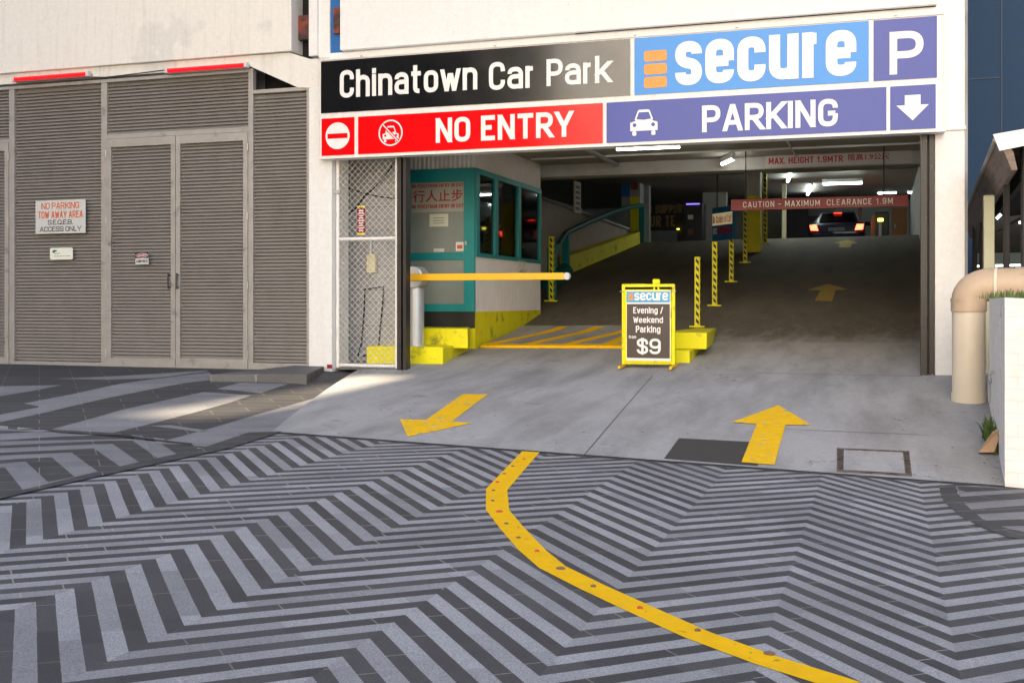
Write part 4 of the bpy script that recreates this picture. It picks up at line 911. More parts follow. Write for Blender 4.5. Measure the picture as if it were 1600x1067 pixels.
b.build('rack', M_galv, BT)
# ------------------------------------------------------------------ boom barrier
bx, by = XU(650, 17.2), 17.2; bz = zk
BR = thing('boom_barrier', "silver barrier post with a yellow horizontal boom arm across the exit lane", "boom barrier", (bx, by, bz))
pr = .135; zarm = ZU(760, 433, by)
MB().lathe((bx, by, bz), [(pr+.03, 0), (pr+.03, .02), (pr, .022), (pr, zarm-bz-.17)], 32).build('post', M_chrome, BR, smooth=True)
b = MB(); Rr = .185; b.prism([(bx+Rr*math.cos(k*2*math.pi/36), by-.16, zarm+Rr*math.sin(k*2*math.pi/36)) for k in range(36)], (0, .32, 0)); b.build('motor_head', M_chrome, BR, .02, True)
xe = XU(882, by-.2); o = MB().box(bx-.10, xe, by-.24, by-.165, zarm-.055, zarm+.055).build('boom_arm', M_bar, BR, .008)
MB().rrect(((xe+xe+.09)/2, zarm), .09, .112, .04, by-.242, .08).build('arm_tip', M_fit, o)
# ------------------------------------------------------------------ sandwich board
fL, fR = hit(zr, 975, 577), hit(zr, 1050, 577); yb = (fL.y+fR.y)/2+.1; zb = zr(fL.x, yb)
SB = thing('sandwich_board', "yellow framed pavement sign with evening parking price in front of the island", "sandwich board", ((fL.x+fR.x)/2, yb, zb))
sx0, sx1, sz1 = XU(972, yb), XU(1055, yb), ZU(1012, 444, yb)
zbot = ZU(1012, 569, yb)
b = MB(); t_ = .045
b.box(sx0, sx0+t_, yb-.02, yb+.02, zbot, sz1); b.box(sx1-t_, sx1, yb-.02, yb+.02, zbot, sz1); b.box(sx0+t_, sx1-t_, yb-.02, yb+.02, sz1-t_, sz1); b.box(sx0+t_, sx1-t_, yb-.02, yb+.02, zbot, zbot+.035); b.build('outer_frame', M_yel, SB, .005)
for xx in (sx0+.02, sx1-.02): MB().prism([(xx-.02, yb-.30, zb+.005), (xx+.02, yb-.30, zb+.005), (xx+.02, yb+.30, zb+.03), (xx-.02, yb+.30, zb+.03)], (0, 0, .045)).build('foot', M_bar, SB, .005)
ix0, ix1, iz0, iz1 = XU(976.5, yb), XU(1050, yb), ZU(1012, 566, yb), ZU(1012, 452.5, yb); yy = yb-.045
MB().box(ix0, ix1, yy, yy+.06, iz0, iz1).build('panel_frame', M_yel, SB, .006)
q = lambda u: XU(u, yy-.01)
vz = lambda v: ZU(1012, v, yy-.01)
MB().box(q(979), q(1047.5), yy-.006, yy, vz(563.5), vz(454.5)).build('poster', M_white, SB)
MB().box(q(979), q(1046.5), yy-.009, yy-.006, vz(472.5), vz(455.5)).build('poster_header', M_cyan, SB); MB().box(q(979.5), q(1046.5), yy-.009, yy-.006, vz(559.5), vz(475)).build('poster_field', M_brown, SB)
ty = yy-.009
def bt(s_, u0, u1, vt, vb, bo=.2, gap=None): ltext(s_, (q(u0), q(u1), vz(vb), vz(vt)), ty, M_white, SB, bo, gap=gap)
bt("secure", 991, 1044, 457.5, 469.5, .22, .06); bt("Evening /", 989.5, 1036, 479.5, 492); bt("Weekend", 989.5, 1036, 495, 504.5); bt("Parking", 993.5, 1032, 509, 522); bt("from", 982.5, 994, 524, 529, .2); bt("$9", 995, 1032.5, 526, 556, .19)
for v in (458.5, 462.5, 466.5): MB().box(q(982.5), q(989), ty-.003, ty, vz(v+3.2), vz(v)).build('emblem_bar', M_sora, SB)
hx = XU(1025.5, yb); b = MB(); b.box(hx-.055, hx+.055, yb-.03, yb+.03, sz1-.01, sz1+.075); b.box(hx-.045, hx-.015, yb-.03, yb+.01, sz1-.15, sz1-.045); b.box(hx+.02, hx+.05, yb-.03, yb+.01, sz1-.15, sz1-.045); b.build('handle', M_yel, SB, .015)
MB().tube([(sx0-.03, yb-.02, sz1-.11), (sx1+.02, yb-.02, sz1-.11)], .008, 6).build('pivot_rod', M_galv, SB)
# ------------------------------------------------------------------ striped lane posts
def lane_post(u, vb, vt, label, group='striped delineator posts along the ramp'):
    p = hit(zr, u, vb); h = ZU(u, vt, p.y)-p.z; w = .105
    t = thing('delineator_post', label, "delineator post", (p.x, p.y, p.z), group)
    MB().box(p.x-w/2, p.x+w/2, p.y-w/2, p.y+w/2, p.z, p.z+h).build('post', M_yel, t, .006)
    b = MB(); n = max(6, int(round(h/.145))); st = (h-.04)/n
    for k in range(n):
        a = p.z+.03+k*st
        b.prism([(p.x-w*.24, p.y-w/2-.003, a+st*.42), (p.x+w*.3, p.y-w/2-.003, a), (p.x+w*.3, p.y-w/2-.003, a+st*.48), (p.x-w*.24, p.y-w/2-.003, a+st*.9)], (0, .002, 0))
        b.prism([(p.x+w/2+.003, p.y-w*.3, a), (p.x+w/2+.003, p.y+w*.3, a+st*.4), (p.x+w/2+.003, p.y+w*.3, a+st*.88), (p.x+w/2+.003, p.y-w*.3, a+st*.48)], (-.002, 0, 0))
    b.build('hazard_stripe', M_black, t)
    MB().box(p.x-.14, p.x+.14, p.y-.1, p.y+.1, p.z-.03, p.z+.012).build('base_plate', M_yel, t)
    return t
lane_post(1090, 510, 401.5, "nearest and lowest standing of the yellow and black striped lane posts")
lane_post(1117, 477, 378, "striped lane post directly below the hanging blue cashier sign")
lane_post(1143, 440, 351, "striped lane post overlapping the edge of the blue cashier sign")
lane_post(1164.5, 410, 329, "striped lane post standing just before the wide yellow column")
lane_post(1195.5, 381, 270, "tall thin striped post between the two yellow columns")
lane_post(862, 470, 369.5, "striped post beyond the booth, below the end of the teal handrail")
# ------------------------------------------------------------------ hanging signs
def hang(name, label, u0, v0, u1, v1, Y, m):
    x0, x1, z0, z1 = rect(u0, v0, u1, v1, Y); z1 = ZU((u0+u1)/2, (v0+v1)/2-(v1-v0)/2, Y)
    return x0, x1, z0, z1
Yc_ = 21.8; x0, x1 = XU(1142, Yc_), XU(1419.5, Yc_); z0, z1 = ZU(1280, 326, Yc_), ZU(1280, 308.5, Yc_)
t = thing('clearance_sign', "long red clearance bar hanging on two wires across the entry lane", "hanging sign", ((x0+x1)/2, Yc_, z0))
MB().box(x0, x1, Yc_, Yc_+.05, z0, z1).build('bar', M_redsg, t, .005)
ltext("CAUTION - MAXIMUM  CLEARANCE 1.9M", (XU(1161, Yc_), XU(1395, Yc_), lerp(z0, z1, .25), lerp(z0, z1, .78)), Yc_, M_white, t, .15, gap=.28)
for u in (1165, 1381): MB().tube([(XU(u, Yc_), Yc_+.025, z1), (XU(u, Yc_), Yc_+.025, CEIL)], .012, 6).build('hanger', M_cable, t)
Yh = 22.83; x0, x1, z0, z1 = XU(1196, Yh), XU(1425, Yh), ZU(1300, 259, Yh), ZU(1300, 238, Yh)
t = thing('height_notice', "off-white height limit panel with dark red lettering on the ceiling beam", "sign", ((x0+x1)/2, Yh, z0))
MB().box(x0, x1, Yh, Yh+.018, z0, z1).build('panel', mat("notice_panel", (.47, .44, .42), .6, var=.05), t)
ltext("MAX. HEIGHT 1.9MTR", (XU(1201, Yh), XU(1317, Yh), lerp(z0, z1, .26), lerp(z0, z1, .74)), Yh, M_redtxt, t, .24)
text("限高1.9公尺", (XU(1325, Yh), XU(1390, Yh), lerp(z0, z1, .30), lerp(z0, z1, .80)), Yh, M_redtxt, t, .02)
# blue cashier sign, turned toward the lane
pL, pR = at(1113, 350, 26.6), at(1144.5, 350, 25.9); dx = Vector((pR.x-pL.x, pR.y-pL.y, 0)); wl_ = dx.length; dx.normalize(); nn = Vector((dx.y, -dx.x, 0)); up = Vector((0, 0, 1))
z0, z1 = ZU(1128, 375, 26.2), ZU(1128, 323, 26.2); hh = z1-z0
t = thing('cashier_sign', "blue hanging sign with a cream band announcing no cashier at exit", "hanging sign", (pL.x, pL.y, z0))
og = Vector((pL.x, pL.y, z0))
def slab(a, c, e, f, d0, d1, name, m): return MB().prism([og+dx*a*wl_+up*e*hh+nn*d0, og+dx*c*wl_+up*e*hh+nn*d0, og+dx*c*wl_+up*f*hh+nn*d0, og+dx*a*wl_+up*f*hh+nn*d0], nn*(d1-d0)).build(name, m, t)
slab(0, 1, 0, 1, 0, -.06, 'panel', M_navy); slab(0.01, .99, .46, .82, .004, 0.0005, 'band', mat("cream_band", (.80, .72, .45), .5, emit=(1, .85, .5), es=.06))
ltext("No Cashier at Exit", (wl_*.04, wl_*.97, hh*.52, hh*.76), 0, M_orl, t, .15, basis=(og+nn*.004, dx, up, nn))
ltext("EEC", (wl_*.05, wl_*.24, hh*.20, hh*.38), 0, M_white, t, .15, basis=(og, dx, up, nn)); 
b = MB()
for k in range(7): b.prism([og+dx*wl_*(.28+.1*k)+up*hh*.2+nn*.004, og+dx*wl_*(.36+.1*k)+up*hh*.2+nn*.004, og+dx*wl_*(.36+.1*k)+up*hh*.38+nn*.004, og+dx*wl_*(.28+.1*k)+up*hh*.38+nn*.004], nn*-.003)
b.build('red_mark', M_redsg, t)
MB().tube([og+dx*wl_*.25+up*hh, og+dx*wl_*.25+up*(4.9-z0)], .015, 6).build('hanger', M_cable, t)
# yellow wall notice
p0 = atx(895, 310, -7.45); 
x_w = -7.45; zA, zB = atx(900, 333, x_w).z, atx(900, 284, x_w).z; yA, yB_ = atx(896, 300, x_w).y, atx(906, 300, x_w).y
t = thing('wall_notice', "tall narrow yellow notice on the corrugated wall", "sign", (x_w, yA, zA))
MB().box(x_w, x_w+.03, yA, yB_, zA, zB).build('panel', mat("notice_yellow", (.55, .45, .18), .5, var=.12, scale=8), t)
for k in range(5): MB().box(x_w+.03, x_w+.034, lerp(yA, yB_, .2), lerp(yA, yB_, .8), lerp(zA, zB, .1+.17*k), lerp(zA, zB, .19+.17*k)).build('printed_block', mat("notice_print", (.16, .11, .05), .6), t)
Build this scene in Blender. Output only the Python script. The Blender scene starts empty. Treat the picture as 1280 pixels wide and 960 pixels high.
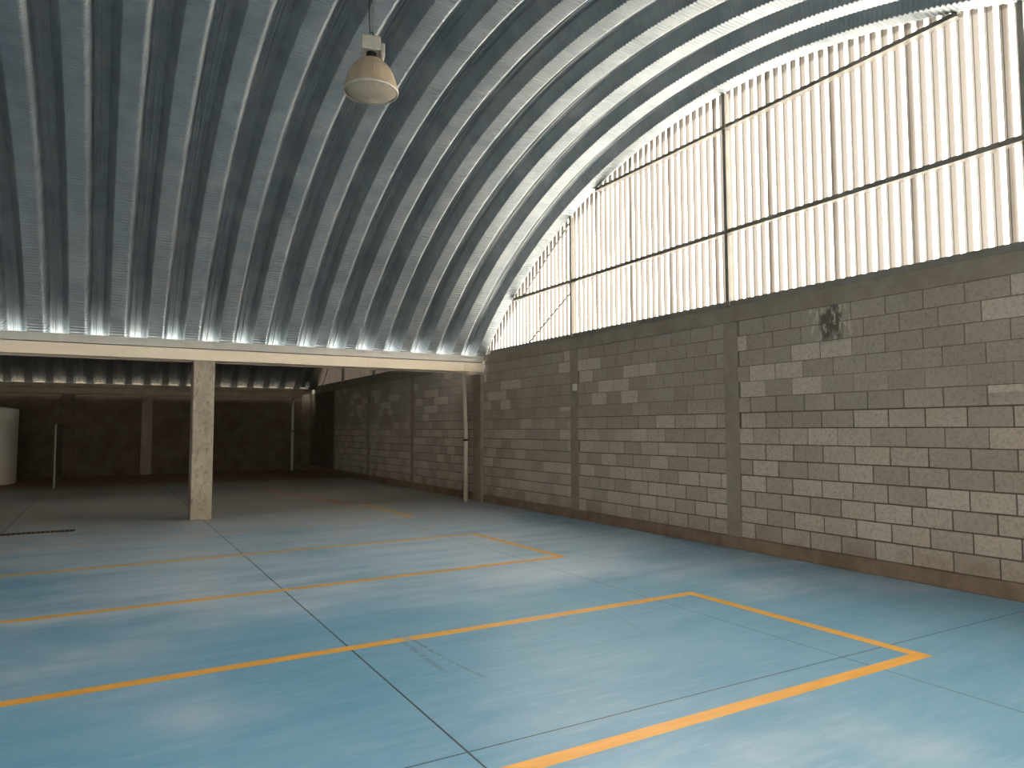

###

• **Exercise goal**
Copy every single line of the material above that holds "script".

• **Answer to this exercise**
Write part 4 of the bpy script that recreates this picture. It picks up at line 911. More parts follow. Write for Blender 4.5. Measure the picture as if it were 1600x1067 pixels.
Build this scene in Blender. Output only the Python script. The Blender scene starts empty. Treat the picture as 1280 pixels wide and 960 pixels high.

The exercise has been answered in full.